PROMPT: Retype the listing that follows, exactly as written.

PROVIDED MATERIAL:
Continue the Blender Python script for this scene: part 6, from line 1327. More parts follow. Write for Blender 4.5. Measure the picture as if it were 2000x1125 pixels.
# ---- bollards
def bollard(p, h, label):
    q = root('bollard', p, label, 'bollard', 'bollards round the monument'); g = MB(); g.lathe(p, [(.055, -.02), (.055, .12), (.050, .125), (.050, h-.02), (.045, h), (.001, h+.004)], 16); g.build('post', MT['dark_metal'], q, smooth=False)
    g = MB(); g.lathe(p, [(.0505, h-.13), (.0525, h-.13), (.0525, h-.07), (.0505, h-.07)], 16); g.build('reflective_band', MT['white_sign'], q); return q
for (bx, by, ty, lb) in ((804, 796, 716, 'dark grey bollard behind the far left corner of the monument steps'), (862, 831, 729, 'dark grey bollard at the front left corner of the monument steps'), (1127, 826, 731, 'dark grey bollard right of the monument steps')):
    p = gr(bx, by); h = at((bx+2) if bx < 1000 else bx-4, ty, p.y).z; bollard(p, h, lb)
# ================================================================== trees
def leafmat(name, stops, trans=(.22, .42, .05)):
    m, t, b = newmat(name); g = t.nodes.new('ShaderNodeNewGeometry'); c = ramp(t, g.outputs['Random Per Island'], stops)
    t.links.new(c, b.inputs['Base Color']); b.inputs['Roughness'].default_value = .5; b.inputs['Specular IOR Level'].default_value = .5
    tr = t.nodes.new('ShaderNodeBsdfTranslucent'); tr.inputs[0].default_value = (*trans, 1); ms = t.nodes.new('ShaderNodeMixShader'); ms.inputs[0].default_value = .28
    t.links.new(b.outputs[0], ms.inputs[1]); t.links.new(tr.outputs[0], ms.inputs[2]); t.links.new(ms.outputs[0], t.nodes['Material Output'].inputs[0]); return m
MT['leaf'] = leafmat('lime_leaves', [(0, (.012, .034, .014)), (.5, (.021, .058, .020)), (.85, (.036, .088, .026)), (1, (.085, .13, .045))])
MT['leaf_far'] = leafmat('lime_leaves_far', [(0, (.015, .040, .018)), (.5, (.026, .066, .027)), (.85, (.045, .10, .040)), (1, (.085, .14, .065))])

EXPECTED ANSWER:
Continue the Blender Python script for this scene: part 6, from line 1327. More parts follow. Write for Blender 4.5. Measure the picture as if it were 2000x1125 pixels.
# ---- bollards
def bollard(p, h, label):
    q = root('bollard', p, label, 'bollard', 'bollards round the monument'); g = MB(); g.lathe(p, [(.055, -.02), (.055, .12), (.050, .125), (.050, h-.02), (.045, h), (.001, h+.004)], 16); g.build('post', MT['dark_metal'], q, smooth=False)
    g = MB(); g.lathe(p, [(.0505, h-.13), (.0525, h-.13), (.0525, h-.07), (.0505, h-.07)], 16); g.build('reflective_band', MT['white_sign'], q); return q
for (bx, by, ty, lb) in ((804, 796, 716, 'dark grey bollard behind the far left corner of the monument steps'), (862, 831, 729, 'dark grey bollard at the front left corner of the monument steps'), (1127, 826, 731, 'dark grey bollard right of the monument steps')):
    p = gr(bx, by); h = at((bx+2) if bx < 1000 else bx-4, ty, p.y).z; bollard(p, h, lb)
# ================================================================== trees
def leafmat(name, stops, trans=(.22, .42, .05)):
    m, t, b = newmat(name); g = t.nodes.new('ShaderNodeNewGeometry'); c = ramp(t, g.outputs['Random Per Island'], stops)
    t.links.new(c, b.inputs['Base Color']); b.inputs['Roughness'].default_value = .5; b.inputs['Specular IOR Level'].default_value = .5
    tr = t.nodes.new('ShaderNodeBsdfTranslucent'); tr.inputs[0].default_value = (*trans, 1); ms = t.nodes.new('ShaderNodeMixShader'); ms.inputs[0].default_value = .28
    t.links.new(b.outputs[0], ms.inputs[1]); t.links.new(tr.outputs[0], ms.inputs[2]); t.links.new(ms.outputs[0], t.nodes['Material Output'].inputs[0]); return m
MT['leaf'] = leafmat('lime_leaves', [(0, (.012, .034, .014)), (.5, (.021, .058, .020)), (.85, (.036, .088, .026)), (1, (.085, .13, .045))])
MT['leaf_far'] = leafmat('lime_leaves_far', [(0, (.015, .040, .018)), (.5, (.026, .066, .027)), (.85, (.045, .10, .040)), (1, (.085, .14, .065))])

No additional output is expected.